I think it was Ivy who had the idea of taking the guided tour of the Botanic Gardens. The plan was to have lunch at a cafe near the Arts Centre and then hop on the little open sided bus that carries you on the tour. But at the Arts Centre Bill noticed a sign advertising an “Open Rehearsal” by a jazz orchestra. It was about to start so Ivy urgently telephoned to rebook on a later tour and we hurried in. They weren’t professionals but they weren’t bad at all. The youngest member of the band was introduced as 14 years old. She had been playing a trombone but she took the mike to sing one of the numbers. Why is she wasting her time blowing a horn when she has such a fabulous voice? For the last 3 numbers they were joined by members of an intermediate school jazz band. The next generation of jazz is in good hands! 😀



In the Botanic Gardens we took the “Caterpillar” ride with a commentary to explain the significance of various trees. Afterwards we visited an unusual bookshop. The Custard Square is a small caravan plus a few bookshelves outside. All the books are second hand and all the books are priced at $5. There seemed to be no filing system, a crime novel might be alongside a book on quantum physics. I found it irresistible.


When we made the Queensland bookings and committed to the trip we did not anticipate the luggage complications that ensued. The tour bus allowed far less than Qantas, both in weight and dimensions of the bags. We would be leaving from New Zealand's late winter and holidaying in the tropics. We only needed to pack hot weather gear, but we shrank from going to the airport at 4am in shorts and T-shirt. The solution was to leave the largest suitcase with the winter clothes in Cairns while we enjoyed the tour.
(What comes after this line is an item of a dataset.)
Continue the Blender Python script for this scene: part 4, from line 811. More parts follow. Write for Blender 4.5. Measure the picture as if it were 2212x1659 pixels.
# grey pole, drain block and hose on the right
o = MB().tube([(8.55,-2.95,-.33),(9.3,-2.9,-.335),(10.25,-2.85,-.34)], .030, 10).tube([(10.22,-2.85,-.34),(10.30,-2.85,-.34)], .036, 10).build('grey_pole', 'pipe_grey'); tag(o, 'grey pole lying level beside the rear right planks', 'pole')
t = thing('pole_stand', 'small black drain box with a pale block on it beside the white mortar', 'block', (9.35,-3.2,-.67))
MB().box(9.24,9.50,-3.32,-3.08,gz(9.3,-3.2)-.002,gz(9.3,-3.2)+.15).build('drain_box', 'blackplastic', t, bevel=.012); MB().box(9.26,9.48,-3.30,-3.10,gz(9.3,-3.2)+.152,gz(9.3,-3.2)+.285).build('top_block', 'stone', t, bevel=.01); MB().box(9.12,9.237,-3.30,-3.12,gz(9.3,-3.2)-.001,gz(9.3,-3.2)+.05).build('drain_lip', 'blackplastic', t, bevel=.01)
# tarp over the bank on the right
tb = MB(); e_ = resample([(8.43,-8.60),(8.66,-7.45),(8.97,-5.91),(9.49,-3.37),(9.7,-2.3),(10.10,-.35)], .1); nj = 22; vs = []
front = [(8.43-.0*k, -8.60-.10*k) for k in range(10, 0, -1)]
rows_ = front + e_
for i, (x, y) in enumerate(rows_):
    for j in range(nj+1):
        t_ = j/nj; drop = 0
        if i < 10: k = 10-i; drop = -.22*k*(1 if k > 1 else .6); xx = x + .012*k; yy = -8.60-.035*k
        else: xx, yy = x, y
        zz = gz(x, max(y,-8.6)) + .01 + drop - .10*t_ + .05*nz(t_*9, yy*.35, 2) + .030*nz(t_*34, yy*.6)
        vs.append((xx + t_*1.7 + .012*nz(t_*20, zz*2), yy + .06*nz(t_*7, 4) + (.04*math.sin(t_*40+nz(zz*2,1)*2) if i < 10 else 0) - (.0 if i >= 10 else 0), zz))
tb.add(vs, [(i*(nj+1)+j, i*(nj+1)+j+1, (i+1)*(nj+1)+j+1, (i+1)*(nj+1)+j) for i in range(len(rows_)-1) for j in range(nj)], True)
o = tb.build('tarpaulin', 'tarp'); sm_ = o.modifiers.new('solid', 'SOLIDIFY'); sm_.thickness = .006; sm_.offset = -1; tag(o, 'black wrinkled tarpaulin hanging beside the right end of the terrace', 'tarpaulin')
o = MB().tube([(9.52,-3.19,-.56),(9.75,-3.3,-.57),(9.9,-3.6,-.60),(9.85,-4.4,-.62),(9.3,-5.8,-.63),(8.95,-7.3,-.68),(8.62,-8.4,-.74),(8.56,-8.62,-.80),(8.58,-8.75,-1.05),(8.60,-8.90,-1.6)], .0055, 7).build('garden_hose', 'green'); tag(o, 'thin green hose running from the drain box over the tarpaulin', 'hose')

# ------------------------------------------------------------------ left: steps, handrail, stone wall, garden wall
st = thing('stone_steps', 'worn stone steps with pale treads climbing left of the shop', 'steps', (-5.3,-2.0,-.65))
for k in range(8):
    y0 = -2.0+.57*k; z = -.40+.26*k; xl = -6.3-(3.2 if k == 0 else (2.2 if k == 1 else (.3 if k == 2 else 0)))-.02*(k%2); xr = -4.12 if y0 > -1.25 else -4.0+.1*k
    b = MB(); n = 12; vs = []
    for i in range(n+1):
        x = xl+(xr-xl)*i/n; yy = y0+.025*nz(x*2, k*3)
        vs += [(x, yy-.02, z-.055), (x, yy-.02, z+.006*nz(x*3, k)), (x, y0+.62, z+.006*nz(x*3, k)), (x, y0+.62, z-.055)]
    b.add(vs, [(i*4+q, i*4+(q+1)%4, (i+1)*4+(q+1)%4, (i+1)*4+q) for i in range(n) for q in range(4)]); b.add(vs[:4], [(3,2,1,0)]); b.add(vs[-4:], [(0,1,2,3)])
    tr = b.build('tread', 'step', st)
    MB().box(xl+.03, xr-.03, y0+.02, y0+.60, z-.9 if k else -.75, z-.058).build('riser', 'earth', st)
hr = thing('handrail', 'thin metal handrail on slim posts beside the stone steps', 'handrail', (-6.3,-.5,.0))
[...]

Getting to the airport was not as ghastly as it had been 18 months ago when we went to Tasmania. The flights to Australia still leave around 6am, but this time we both had a reasonable sleep before the Uber arrived at the requested time.


The flights were on time and uneventful; just the way we like them. The Qantas seating was as uncomfortable for Bill as it was last year. Are there no tall Australians these days?


We had booked a couple of nights at Summer House, a backpackers' hostel, to acclimatise and avoid the risk of missing the tour because a flight got delayed. This turned out to be a good choice. We had a room with a private bathroom, there was a bar/restaurant on site and a free shuttle to downtown Cairns every half hour from 8am to midnight. It set down and picked up at the Night Market. As well as the Market's food court there are eateries of all sorts in the area. Also the Lagoon, where you can paddle or swim without risking an encounter with stinging jellyfish or a crocodile.


The Summer House restaurant didn't do breakfasts. We could self-cater or walk to a cafe. We were given directions to a nearby cafe that provided very nice breakfasts. Eve particularly liked the Avocado Toast.


Our first full day was partly devoted to shopping. There is a Chemist Warehouse in cairns where Eve had discovered via the Internet that quite a few items could be purchased cheaper than in New Zealand. A supermarket provided snacks for the tour. It turned out we didn't need them. The tour catering was frequent and generous.


The 'Birds Seen' list started to grow. Loud, parroty noises were heard around the pool (yes – the backpackers has a pool), but the vocalists remained hidden. The first identified birds were Pigeons (boring), Silver Gulls (BORING) and 2 immature Nankeen Night Herons (tick!).



This Magpie Lark wanted to join us for breakfast.  You can see he is perched on the back of a chair.  We declined to share even a crumb of our toast.


This picture was taken from the same cafe.  The Willie Wagtail preferred a mare natural diet.


This is a Torresian Imperial Pigeon.  You can see it's a pigeon and, trust us, it is a BIG pigeon.  Thus - Imperial.  And its wide range includes the Torres Strait.  Also known as the Pied Imperial Pigeon.


On the 2nd morning we stowed our winter clothes in the biggest suitcase and placed that in the hostel's luggage room to await our return. Then we sat and waited for Outback Spirit to pick us up.